Profiling equipment: Dissolved oxygen (optical, luminescence; accuracy: ±0.1 mg/L, resolution: 0.01 mg/L) and temperature (accuracy: ±0.01°C, resolution: 0.001°C) profiles were continuous and collected using a Yellow Springs Instrument (YSI) EXO3. In addition, the EXO3 included sensors for: depth (stainless steel strain gauge, resolution: 0.001 m), conductivity (4-electrode nickel cell, resolution: 0.1 microsiemens/cm to 10 microsiemens/cm, range dependent), pH (glass combination electrode, resolution: 0.01), oxidative-reductive potential (ORP, platinum button, resolution: 0.1 mV), chlorophyll a (optical, fluorescence, resolution: 0.01 RFU), phycocyanin (PC, optical, fluorescence, resolution: 0.01 RFU), phycoerythrin (PE, optical fluorescence, resolution: 0.01 RFU), and turbidity (optical, 90° scatter, resolution: 0.01 FNU).

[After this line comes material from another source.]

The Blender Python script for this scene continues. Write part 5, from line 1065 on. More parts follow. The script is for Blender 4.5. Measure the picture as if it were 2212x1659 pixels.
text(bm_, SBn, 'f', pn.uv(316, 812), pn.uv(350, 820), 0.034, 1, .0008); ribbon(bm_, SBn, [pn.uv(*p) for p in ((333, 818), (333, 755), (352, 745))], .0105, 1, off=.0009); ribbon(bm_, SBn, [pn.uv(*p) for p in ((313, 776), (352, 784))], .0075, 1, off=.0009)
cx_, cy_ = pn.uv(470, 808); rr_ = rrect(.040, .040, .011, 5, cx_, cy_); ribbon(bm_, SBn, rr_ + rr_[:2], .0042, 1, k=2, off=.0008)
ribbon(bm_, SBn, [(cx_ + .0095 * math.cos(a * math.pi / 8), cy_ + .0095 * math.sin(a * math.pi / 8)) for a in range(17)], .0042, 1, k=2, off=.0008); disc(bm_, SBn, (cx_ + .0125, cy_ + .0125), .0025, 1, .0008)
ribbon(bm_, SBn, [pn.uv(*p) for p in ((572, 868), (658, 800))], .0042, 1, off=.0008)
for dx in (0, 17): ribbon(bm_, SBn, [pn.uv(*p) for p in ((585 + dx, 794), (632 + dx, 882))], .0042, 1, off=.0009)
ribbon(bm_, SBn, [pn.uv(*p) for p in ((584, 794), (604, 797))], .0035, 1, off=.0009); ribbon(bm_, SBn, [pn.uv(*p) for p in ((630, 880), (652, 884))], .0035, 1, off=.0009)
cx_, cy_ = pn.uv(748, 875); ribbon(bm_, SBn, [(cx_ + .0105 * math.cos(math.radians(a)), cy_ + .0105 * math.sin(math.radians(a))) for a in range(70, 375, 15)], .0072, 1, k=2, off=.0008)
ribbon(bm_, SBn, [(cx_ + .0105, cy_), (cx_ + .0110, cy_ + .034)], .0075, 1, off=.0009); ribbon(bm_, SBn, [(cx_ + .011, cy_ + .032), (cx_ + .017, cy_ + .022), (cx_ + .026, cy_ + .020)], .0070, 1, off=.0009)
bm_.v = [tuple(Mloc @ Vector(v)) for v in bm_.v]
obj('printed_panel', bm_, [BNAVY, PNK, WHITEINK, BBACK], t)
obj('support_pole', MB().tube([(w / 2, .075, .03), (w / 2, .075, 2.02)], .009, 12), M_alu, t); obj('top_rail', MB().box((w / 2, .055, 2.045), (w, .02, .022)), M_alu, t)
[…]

Data quality assurance/quality control (QA/QC): From collection, the data for each profile was carefully QA/QC’ed using automated processes to ensure data quality. First, if the profile had more than 400 readings, the sonde was lowered very slowly with likely replicate readings at different depths. The data, therefore, was averaged across all parameters by 3 second bins. Next, all rows with depths recorded as ≥ 0m were deleted as that would indicate readings from above the water surface. Any profile readings were deleted with a depth difference from one sequential depth to the next of ≤ 0.02 m. This step eliminated locations in the profile where the sensor was pulled upward, was stationary, or had settled at the bottom of the waterbody. All remaining data points were checked for error codes or data outside the sensor bounds as specific by the instrumentation and were converted to NA. Next, all water temperature values were converted to density and densities profiles were checked for any non-monotonically decreasing densities. All temperature values were checked for values that were within the sensor limits but were unrealistic (e.g., < 4.2°C outside of November to April). Those profiles were removed in their entirety. All turbidity, chlorophyll a, phycocyanin, and phycoerythrin fluorescence were checked for large jumps (3x) in the bottom 15% of rows. If there was a large jump in any of those values, the sensor had entered the transition layer at the sediment/water interface consisting of loosely packed colloidal suspensions (“fluffy layer”, Strakhovenko et al. 2020). The rows of data were deleted from the first jump in the bottom 15% of data down to the lowest point. The maximum depth for these profiles is considered the new maximum depth after the preceding QA/QC steps. Any profiles were excluded if there were less than 5 readings in the profile. Each year has a single data file for all profiles taken in that year. We provide metadata (latitude and longitude) of the sampling locations for all reservoirs sampled for this dataset and other reservoirs sampled regularly See Jones et al. (2023) for previous years profile data.
Citations:
Jones, JR, RL North, A Argerich, AP Thorpe, DV Obrecht, A Price, K Santamaria, and DC Richardson. 2023. Missouri reservoir profile data including temperature, depth, and oxygen profiles (1989-current) ver 1. Environmental Data Initiative. https://doi.org/10.6073/pasta/34d23adf277b07346a35fb8cdc984cc7 (Accessed 2023-12-18).
Strakhovenko, V., Subetto, D., Ovdina, E., Danilenko, I., Belkina, N., Efremenko, N., & Maslov, A. 2020. Mineralogical and geochemical composition of Late Holocene bottom sediments of Lake Onego. Journal of Great Lakes Research, 46(3), 443-455.